[start ENTRIES PROVIDED]

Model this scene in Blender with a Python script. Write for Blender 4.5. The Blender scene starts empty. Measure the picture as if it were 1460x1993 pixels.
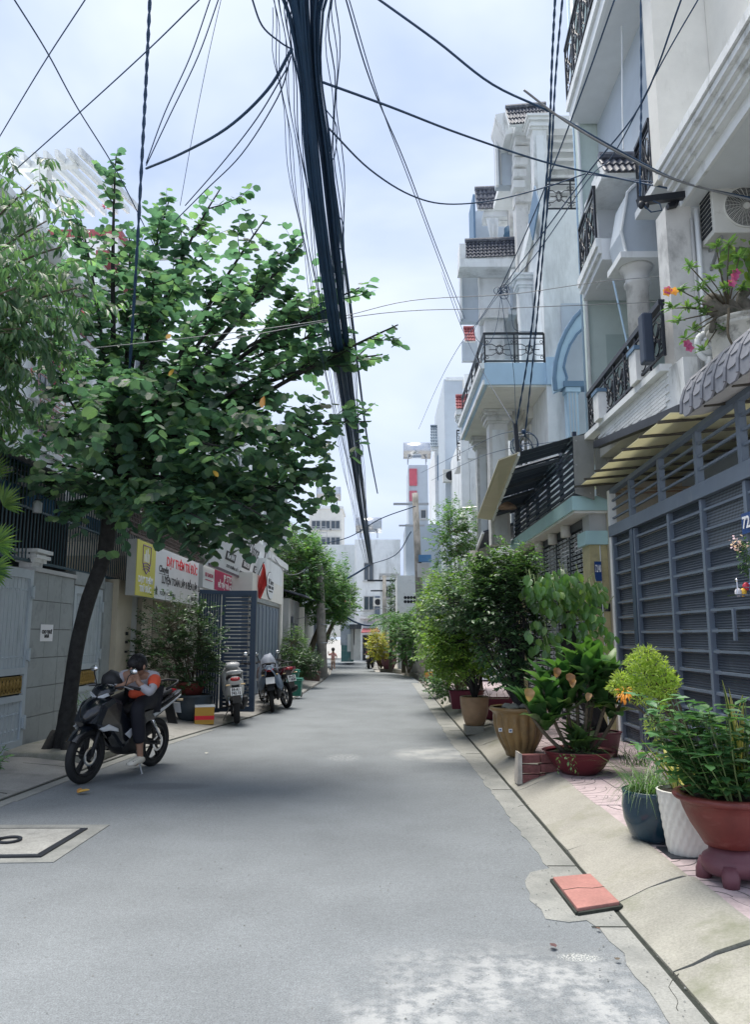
import bpy, math, random
from mathutils import Vector, Matrix, noise
random.seed(7)
R=math.radians; PI=math.pi
S=bpy.context.scene; COL=S.collection
# ---------------- camera, world, sun, exposure ----------------
EYE=1.6; F=1484.0; CX=730.0; CY=996.5
PITCH=math.atan(242/F); YAW=math.atan(12*math.cos(PITCH)/F)
cd=bpy.data.cameras.new('camera'); cam=bpy.data.objects.new('camera',cd); COL.objects.link(cam); S.camera=cam
cam.location=(0,0,EYE); cam.rotation_euler=(PI/2+PITCH,0,YAW)
cd.sensor_fit='VERTICAL'; cd.sensor_height=24.0; cd.lens=24.0*F/1993.0; cd.clip_start=0.05; cd.clip_end=2000
W=bpy.data.worlds.new('World'); S.world=W; W.use_nodes=True
SUN_EL=R(76); SUN_AZ=R(-35)     # azimuth clockwise from +Y: hazy light from high ahead, a little left
wn=W.node_tree.nodes; wl=W.node_tree.links; wn.clear()
wo=wn.new('ShaderNodeOutputWorld'); bg=wn.new('ShaderNodeBackground'); bg.inputs[1].default_value=0.068
sky=wn.new('ShaderNodeTexSky'); sky.sky_type='NISHITA'; sky.sun_disc=False; sky.sun_elevation=SUN_EL; sky.sun_rotation=SUN_AZ
sky.air_density=1.2; sky.dust_density=2.5
tc=wn.new('ShaderNodeTexCoord'); mp=wn.new('ShaderNodeMapping'); mp.inputs['Scale'].default_value=(1,1,1.8)
nz=wn.new('ShaderNodeTexNoise'); nz.inputs['Scale'].default_value=2.1; nz.inputs['Detail'].default_value=5; nz.inputs['Roughness'].default_value=.5; nz.inputs['Distortion'].default_value=.3
rmp=wn.new('ShaderNodeValToRGB'); rmp.color_ramp.elements[0].position=.36; rmp.color_ramp.elements[0].color=(3.9,4.8,6.9,1)
rmp.color_ramp.elements[1].position=.64; rmp.color_ramp.elements[1].color=(6.6,7.2,8.2,1)
mx=wn.new('ShaderNodeMix'); mx.data_type='RGBA'; mx.inputs[0].default_value=.88
wl.new(tc.outputs['Generated'],mp.inputs[0]); wl.new(mp.outputs[0],nz.inputs['Vector']); wl.new(nz.outputs['Fac'],rmp.inputs[0])
wl.new(sky.outputs[0],mx.inputs[6]); wl.new(rmp.outputs[0],mx.inputs[7]); wl.new(mx.outputs[2],bg.inputs[0]); wl.new(bg.outputs[0],wo.inputs[0])
sd=bpy.data.lights.new('sun','SUN'); sun=bpy.data.objects.new('sun',sd); COL.objects.link(sun)
sd.energy=2.8; sd.angle=R(38); sd.color=(1,.94,.85)
_dir=Vector((math.sin(SUN_AZ)*math.cos(SUN_EL),math.cos(SUN_AZ)*math.cos(SUN_EL),math.sin(SUN_EL)))
sun.rotation_euler=_dir.to_track_quat('Z','Y').to_euler(); sun.location=(0,0,30)
S.view_settings.view_transform='Standard'; S.view_settings.look='None'; S.view_settings.exposure=1.2; S.view_settings.gamma=1; S.view_settings.use_curve_mapping=False
# ---------------- pixel to place helpers ----------------
def ray(px,py):
    a=(px-CX)/F; b=(CY-py)/F
    y=math.cos(PITCH)-b*math.sin(PITCH); z=math.sin(PITCH)+b*math.cos(PITCH)
    return Vector((a*math.cos(YAW)-y*math.sin(YAW), a*math.sin(YAW)+y*math.cos(YAW), z))
def pX(px,py,X): r=ray(px,py); return r*(X/r.x)+Vector((0,0,EYE))
def pY(px,py,Y): r=ray(px,py); return r*(Y/r.y)+Vector((0,0,EYE))
def pZ(px,py,Z): r=ray(px,py); return r*((Z-EYE)/r.z)+Vector((0,0,EYE))
V=Vector
def U(a,b): return random.uniform(a,b)
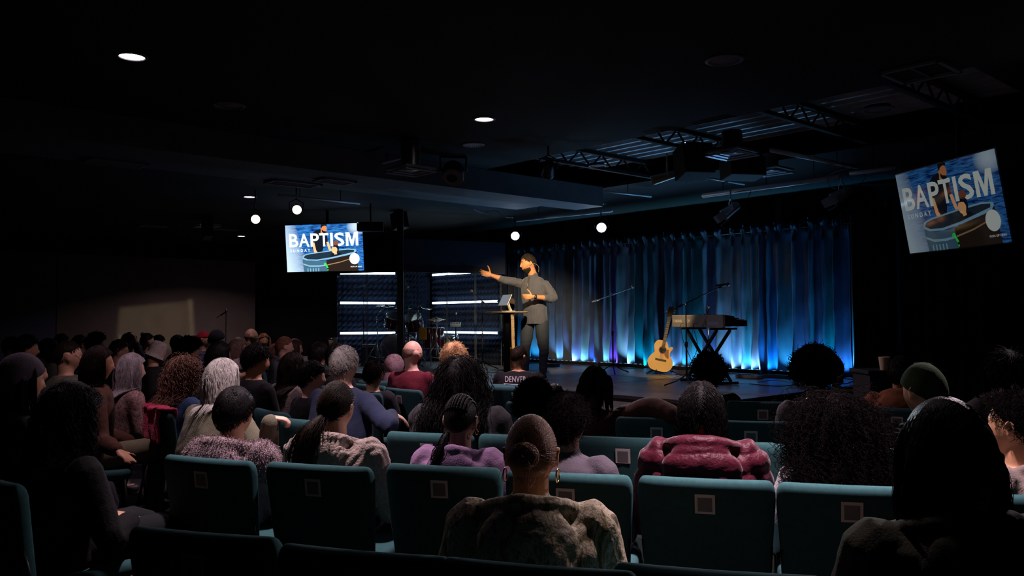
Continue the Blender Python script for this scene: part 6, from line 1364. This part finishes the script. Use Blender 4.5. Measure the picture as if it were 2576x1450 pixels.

[end ENTRIES PROVIDED]

_SHORT PROBLEM_
Pictures are excluded; copy every other part of the records exactly.

_ANSWER IN FULL_
Model this scene in Blender with a Python script. Write for Blender 4.5. The Blender scene starts empty. Measure the picture as if it were 1460x1993 pixels.
import bpy, math, random
from mathutils import Vector, Matrix, noise
random.seed(7)
R=math.radians; PI=math.pi
S=bpy.context.scene; COL=S.collection
# ---------------- camera, world, sun, exposure ----------------
EYE=1.6; F=1484.0; CX=730.0; CY=996.5
PITCH=math.atan(242/F); YAW=math.atan(12*math.cos(PITCH)/F)
cd=bpy.data.cameras.new('camera'); cam=bpy.data.objects.new('camera',cd); COL.objects.link(cam); S.camera=cam
cam.location=(0,0,EYE); cam.rotation_euler=(PI/2+PITCH,0,YAW)
cd.sensor_fit='VERTICAL'; cd.sensor_height=24.0; cd.lens=24.0*F/1993.0; cd.clip_start=0.05; cd.clip_end=2000
W=bpy.data.worlds.new('World'); S.world=W; W.use_nodes=True
SUN_EL=R(76); SUN_AZ=R(-35)     # azimuth clockwise from +Y: hazy light from high ahead, a little left
wn=W.node_tree.nodes; wl=W.node_tree.links; wn.clear()
wo=wn.new('ShaderNodeOutputWorld'); bg=wn.new('ShaderNodeBackground'); bg.inputs[1].default_value=0.068
sky=wn.new('ShaderNodeTexSky'); sky.sky_type='NISHITA'; sky.sun_disc=False; sky.sun_elevation=SUN_EL; sky.sun_rotation=SUN_AZ
sky.air_density=1.2; sky.dust_density=2.5
tc=wn.new('ShaderNodeTexCoord'); mp=wn.new('ShaderNodeMapping'); mp.inputs['Scale'].default_value=(1,1,1.8)
nz=wn.new('ShaderNodeTexNoise'); nz.inputs['Scale'].default_value=2.1; nz.inputs['Detail'].default_value=5; nz.inputs['Roughness'].default_value=.5; nz.inputs['Distortion'].default_value=.3
rmp=wn.new('ShaderNodeValToRGB'); rmp.color_ramp.elements[0].position=.36; rmp.color_ramp.elements[0].color=(3.9,4.8,6.9,1)
rmp.color_ramp.elements[1].position=.64; rmp.color_ramp.elements[1].color=(6.6,7.2,8.2,1)
mx=wn.new('ShaderNodeMix'); mx.data_type='RGBA'; mx.inputs[0].default_value=.88
wl.new(tc.outputs['Generated'],mp.inputs[0]); wl.new(mp.outputs[0],nz.inputs['Vector']); wl.new(nz.outputs['Fac'],rmp.inputs[0])
wl.new(sky.outputs[0],mx.inputs[6]); wl.new(rmp.outputs[0],mx.inputs[7]); wl.new(mx.outputs[2],bg.inputs[0]); wl.new(bg.outputs[0],wo.inputs[0])
sd=bpy.data.lights.new('sun','SUN'); sun=bpy.data.objects.new('sun',sd); COL.objects.link(sun)
sd.energy=2.8; sd.angle=R(38); sd.color=(1,.94,.85)
_dir=Vector((math.sin(SUN_AZ)*math.cos(SUN_EL),math.cos(SUN_AZ)*math.cos(SUN_EL),math.sin(SUN_EL)))
sun.rotation_euler=_dir.to_track_quat('Z','Y').to_euler(); sun.location=(0,0,30)
S.view_settings.view_transform='Standard'; S.view_settings.look='None'; S.view_settings.exposure=1.2; S.view_settings.gamma=1; S.view_settings.use_curve_mapping=False
# ---------------- pixel to place helpers ----------------
def ray(px,py):
    a=(px-CX)/F; b=(CY-py)/F
    y=math.cos(PITCH)-b*math.sin(PITCH); z=math.sin(PITCH)+b*math.cos(PITCH)
    return Vector((a*math.cos(YAW)-y*math.sin(YAW), a*math.sin(YAW)+y*math.cos(YAW), z))
def pX(px,py,X): r=ray(px,py); return r*(X/r.x)+Vector((0,0,EYE))
def pY(px,py,Y): r=ray(px,py); return r*(Y/r.y)+Vector((0,0,EYE))
def pZ(px,py,Z): r=ray(px,py); return r*((Z-EYE)/r.z)+Vector((0,0,EYE))
V=Vector
def U(a,b): return random.uniform(a,b)
Continue the Blender Python script for this scene: part 6, from line 1364. This part finishes the script. Use Blender 4.5. Measure the picture as if it were 2576x1450 pixels.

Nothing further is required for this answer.